## [WHAT IS EXPECTED]
Answer with a single number, the count of lines holding the word "that".

━━ SUPPLIED RECORDS ━━

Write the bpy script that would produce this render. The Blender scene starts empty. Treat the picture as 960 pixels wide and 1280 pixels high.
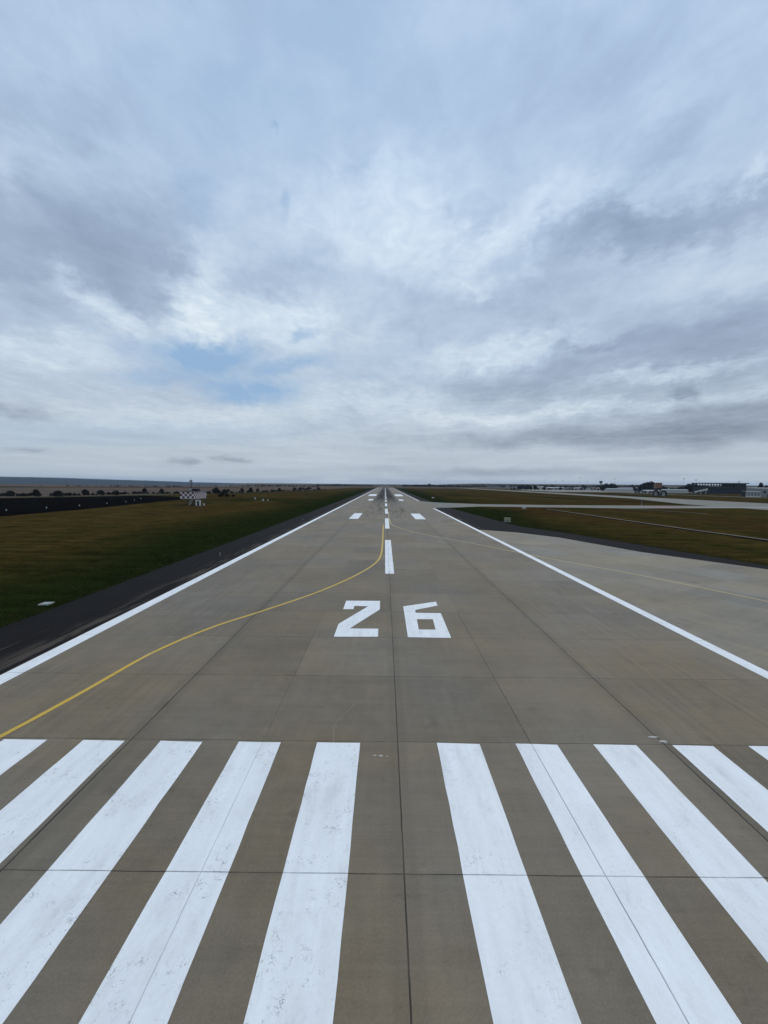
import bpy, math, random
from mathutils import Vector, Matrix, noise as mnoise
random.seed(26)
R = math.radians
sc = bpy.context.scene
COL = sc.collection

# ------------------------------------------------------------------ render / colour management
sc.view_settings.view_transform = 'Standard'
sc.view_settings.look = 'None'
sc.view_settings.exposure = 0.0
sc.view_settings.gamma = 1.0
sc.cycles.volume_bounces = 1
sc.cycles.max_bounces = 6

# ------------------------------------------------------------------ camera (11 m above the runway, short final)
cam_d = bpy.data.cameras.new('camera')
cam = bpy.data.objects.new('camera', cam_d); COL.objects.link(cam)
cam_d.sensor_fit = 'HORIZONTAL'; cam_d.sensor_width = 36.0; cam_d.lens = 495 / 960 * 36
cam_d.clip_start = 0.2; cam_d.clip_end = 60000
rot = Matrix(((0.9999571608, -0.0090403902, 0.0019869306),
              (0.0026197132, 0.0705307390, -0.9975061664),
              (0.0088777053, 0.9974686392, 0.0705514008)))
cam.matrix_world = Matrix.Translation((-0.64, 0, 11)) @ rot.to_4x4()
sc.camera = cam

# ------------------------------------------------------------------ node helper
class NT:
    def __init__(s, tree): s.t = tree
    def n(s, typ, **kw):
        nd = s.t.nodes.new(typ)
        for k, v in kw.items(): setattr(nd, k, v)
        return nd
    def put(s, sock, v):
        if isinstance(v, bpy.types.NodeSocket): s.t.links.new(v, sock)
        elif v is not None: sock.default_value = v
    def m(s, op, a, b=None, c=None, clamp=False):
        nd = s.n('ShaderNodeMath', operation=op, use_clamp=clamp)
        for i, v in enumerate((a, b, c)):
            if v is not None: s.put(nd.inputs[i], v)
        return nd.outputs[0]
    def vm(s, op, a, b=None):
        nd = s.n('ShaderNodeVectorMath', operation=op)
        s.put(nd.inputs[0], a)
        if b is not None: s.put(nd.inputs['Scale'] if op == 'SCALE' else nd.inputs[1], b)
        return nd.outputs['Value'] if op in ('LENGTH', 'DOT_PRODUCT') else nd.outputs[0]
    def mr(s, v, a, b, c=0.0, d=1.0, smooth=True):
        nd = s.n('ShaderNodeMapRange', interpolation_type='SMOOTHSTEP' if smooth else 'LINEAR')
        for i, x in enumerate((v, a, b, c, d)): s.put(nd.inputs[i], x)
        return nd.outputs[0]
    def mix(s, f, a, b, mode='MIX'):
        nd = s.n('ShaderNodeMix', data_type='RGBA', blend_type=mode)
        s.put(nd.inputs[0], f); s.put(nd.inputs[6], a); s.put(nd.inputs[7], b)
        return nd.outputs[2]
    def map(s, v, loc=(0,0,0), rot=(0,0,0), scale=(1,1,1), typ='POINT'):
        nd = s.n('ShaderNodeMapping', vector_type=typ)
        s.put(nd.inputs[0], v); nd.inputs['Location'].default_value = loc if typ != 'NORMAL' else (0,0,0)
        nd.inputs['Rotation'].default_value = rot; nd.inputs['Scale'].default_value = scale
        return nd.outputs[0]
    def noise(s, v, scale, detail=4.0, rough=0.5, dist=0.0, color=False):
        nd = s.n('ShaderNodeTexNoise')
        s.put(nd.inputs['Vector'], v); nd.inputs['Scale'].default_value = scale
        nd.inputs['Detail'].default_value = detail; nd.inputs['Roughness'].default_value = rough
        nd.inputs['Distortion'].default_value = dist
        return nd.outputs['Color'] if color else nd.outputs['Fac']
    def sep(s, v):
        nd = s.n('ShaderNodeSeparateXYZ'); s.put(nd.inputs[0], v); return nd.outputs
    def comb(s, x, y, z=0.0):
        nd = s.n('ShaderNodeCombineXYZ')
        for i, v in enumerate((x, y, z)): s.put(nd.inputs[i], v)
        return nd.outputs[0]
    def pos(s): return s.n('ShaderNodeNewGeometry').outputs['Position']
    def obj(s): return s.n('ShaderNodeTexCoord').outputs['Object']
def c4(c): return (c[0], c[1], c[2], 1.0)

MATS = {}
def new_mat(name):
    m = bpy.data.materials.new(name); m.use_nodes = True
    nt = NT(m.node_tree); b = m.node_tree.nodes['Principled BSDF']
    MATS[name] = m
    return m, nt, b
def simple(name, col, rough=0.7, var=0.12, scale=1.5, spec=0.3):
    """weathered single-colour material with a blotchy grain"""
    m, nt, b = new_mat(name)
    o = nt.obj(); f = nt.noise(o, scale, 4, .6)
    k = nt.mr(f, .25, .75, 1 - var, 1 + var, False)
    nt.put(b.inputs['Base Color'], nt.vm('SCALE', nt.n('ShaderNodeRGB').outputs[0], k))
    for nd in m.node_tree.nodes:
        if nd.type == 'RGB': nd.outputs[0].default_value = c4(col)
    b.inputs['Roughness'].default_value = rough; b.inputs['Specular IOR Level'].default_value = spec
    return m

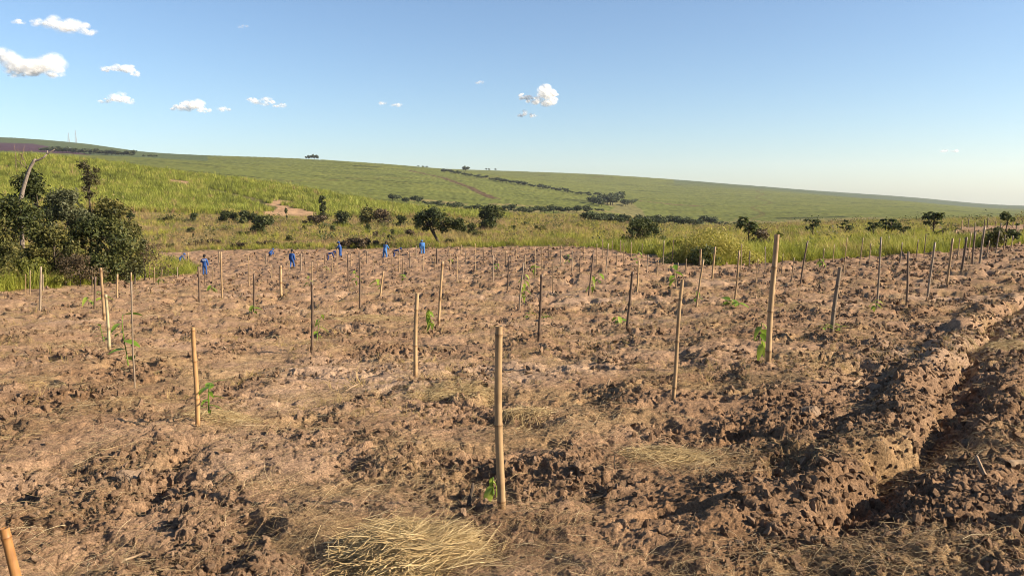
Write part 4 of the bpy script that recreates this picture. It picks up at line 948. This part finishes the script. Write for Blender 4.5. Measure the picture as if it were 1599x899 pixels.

━━━
━━ SUPPLIED RECORDS ━━

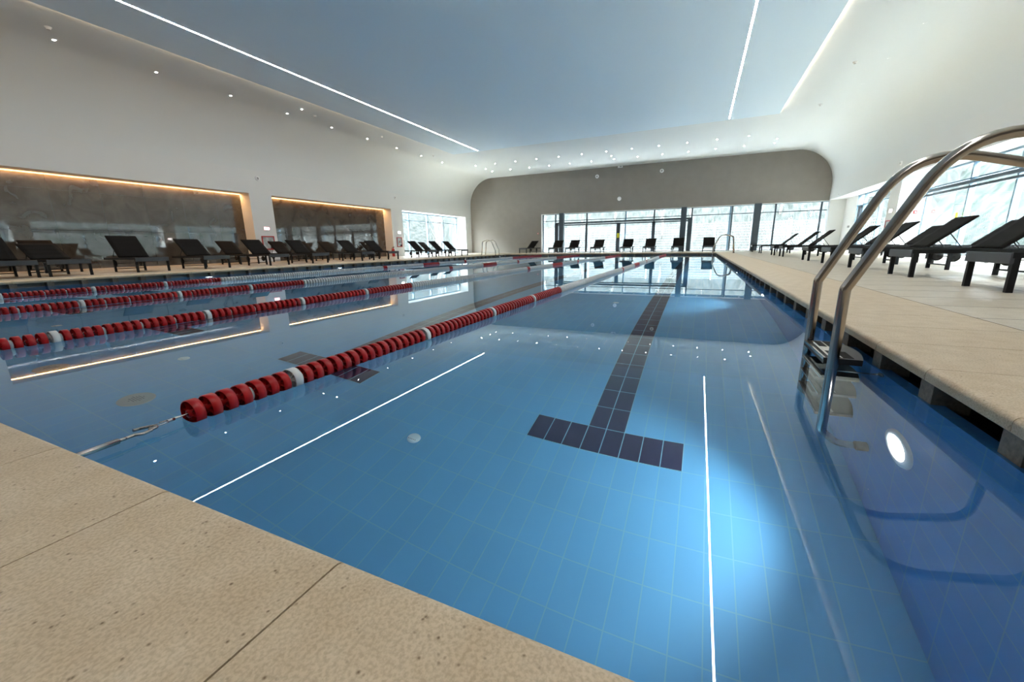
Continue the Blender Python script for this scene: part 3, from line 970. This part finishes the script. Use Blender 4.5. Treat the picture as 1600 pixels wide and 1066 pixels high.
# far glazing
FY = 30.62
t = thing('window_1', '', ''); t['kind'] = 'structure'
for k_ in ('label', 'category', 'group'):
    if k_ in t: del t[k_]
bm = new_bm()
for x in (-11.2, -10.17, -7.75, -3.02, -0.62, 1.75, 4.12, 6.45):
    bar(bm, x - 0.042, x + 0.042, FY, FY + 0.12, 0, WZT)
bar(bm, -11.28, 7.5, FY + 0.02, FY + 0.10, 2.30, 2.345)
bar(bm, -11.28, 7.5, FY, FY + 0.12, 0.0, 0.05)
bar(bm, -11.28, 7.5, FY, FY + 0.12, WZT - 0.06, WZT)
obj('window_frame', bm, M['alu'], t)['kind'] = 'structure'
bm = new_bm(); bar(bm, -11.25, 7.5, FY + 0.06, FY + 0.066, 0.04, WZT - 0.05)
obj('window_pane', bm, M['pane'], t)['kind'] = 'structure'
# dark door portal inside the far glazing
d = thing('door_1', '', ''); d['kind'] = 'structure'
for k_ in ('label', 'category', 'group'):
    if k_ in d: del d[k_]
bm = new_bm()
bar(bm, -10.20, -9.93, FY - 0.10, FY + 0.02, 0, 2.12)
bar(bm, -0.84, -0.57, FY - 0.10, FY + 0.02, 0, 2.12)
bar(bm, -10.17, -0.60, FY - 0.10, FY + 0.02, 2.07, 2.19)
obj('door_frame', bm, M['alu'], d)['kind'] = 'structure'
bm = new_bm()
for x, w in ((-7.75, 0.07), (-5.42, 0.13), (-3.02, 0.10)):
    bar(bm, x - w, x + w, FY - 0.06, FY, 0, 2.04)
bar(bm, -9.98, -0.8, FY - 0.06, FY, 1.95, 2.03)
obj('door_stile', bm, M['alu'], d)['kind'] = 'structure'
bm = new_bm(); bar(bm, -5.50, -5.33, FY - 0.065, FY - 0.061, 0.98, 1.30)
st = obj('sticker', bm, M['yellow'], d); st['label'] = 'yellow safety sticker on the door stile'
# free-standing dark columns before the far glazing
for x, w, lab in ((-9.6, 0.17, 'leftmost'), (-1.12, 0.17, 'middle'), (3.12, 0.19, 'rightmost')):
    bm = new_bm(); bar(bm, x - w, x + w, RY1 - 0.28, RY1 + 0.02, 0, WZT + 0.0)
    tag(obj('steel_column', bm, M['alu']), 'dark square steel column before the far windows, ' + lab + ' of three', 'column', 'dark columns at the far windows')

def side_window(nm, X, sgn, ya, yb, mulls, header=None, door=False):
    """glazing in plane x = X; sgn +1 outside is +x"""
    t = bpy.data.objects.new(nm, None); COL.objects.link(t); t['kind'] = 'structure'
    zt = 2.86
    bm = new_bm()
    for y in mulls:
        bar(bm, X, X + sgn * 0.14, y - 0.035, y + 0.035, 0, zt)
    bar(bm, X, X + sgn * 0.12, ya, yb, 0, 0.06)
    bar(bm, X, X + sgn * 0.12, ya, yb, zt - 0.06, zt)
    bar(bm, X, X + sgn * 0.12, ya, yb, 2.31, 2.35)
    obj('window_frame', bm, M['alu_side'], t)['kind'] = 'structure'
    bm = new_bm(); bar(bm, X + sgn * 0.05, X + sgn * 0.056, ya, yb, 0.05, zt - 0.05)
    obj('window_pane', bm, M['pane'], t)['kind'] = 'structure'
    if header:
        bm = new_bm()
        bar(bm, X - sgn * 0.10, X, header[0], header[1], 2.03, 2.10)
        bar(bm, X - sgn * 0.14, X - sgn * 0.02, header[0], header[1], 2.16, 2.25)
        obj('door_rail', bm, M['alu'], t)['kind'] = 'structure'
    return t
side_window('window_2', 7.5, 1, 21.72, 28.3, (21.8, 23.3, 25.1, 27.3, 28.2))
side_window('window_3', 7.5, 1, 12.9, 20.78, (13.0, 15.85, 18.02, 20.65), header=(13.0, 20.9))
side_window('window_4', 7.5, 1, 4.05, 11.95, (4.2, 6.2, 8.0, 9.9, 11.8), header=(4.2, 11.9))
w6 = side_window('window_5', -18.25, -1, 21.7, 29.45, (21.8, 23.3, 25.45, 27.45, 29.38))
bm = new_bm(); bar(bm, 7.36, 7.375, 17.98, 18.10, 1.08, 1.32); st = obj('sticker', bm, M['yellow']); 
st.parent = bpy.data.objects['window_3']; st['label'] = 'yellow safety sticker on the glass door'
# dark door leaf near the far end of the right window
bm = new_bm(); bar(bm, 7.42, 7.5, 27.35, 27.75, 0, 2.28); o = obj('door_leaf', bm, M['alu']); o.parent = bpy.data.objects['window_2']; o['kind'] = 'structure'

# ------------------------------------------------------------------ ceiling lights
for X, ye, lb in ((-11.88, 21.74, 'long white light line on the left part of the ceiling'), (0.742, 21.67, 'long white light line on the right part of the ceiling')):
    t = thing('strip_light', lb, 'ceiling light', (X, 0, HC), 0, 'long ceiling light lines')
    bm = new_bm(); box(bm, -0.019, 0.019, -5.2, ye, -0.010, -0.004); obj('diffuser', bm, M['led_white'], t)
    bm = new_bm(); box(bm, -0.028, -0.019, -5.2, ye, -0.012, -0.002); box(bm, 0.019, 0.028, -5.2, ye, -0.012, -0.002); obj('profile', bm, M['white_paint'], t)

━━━

## [TASK RESPONSE]
2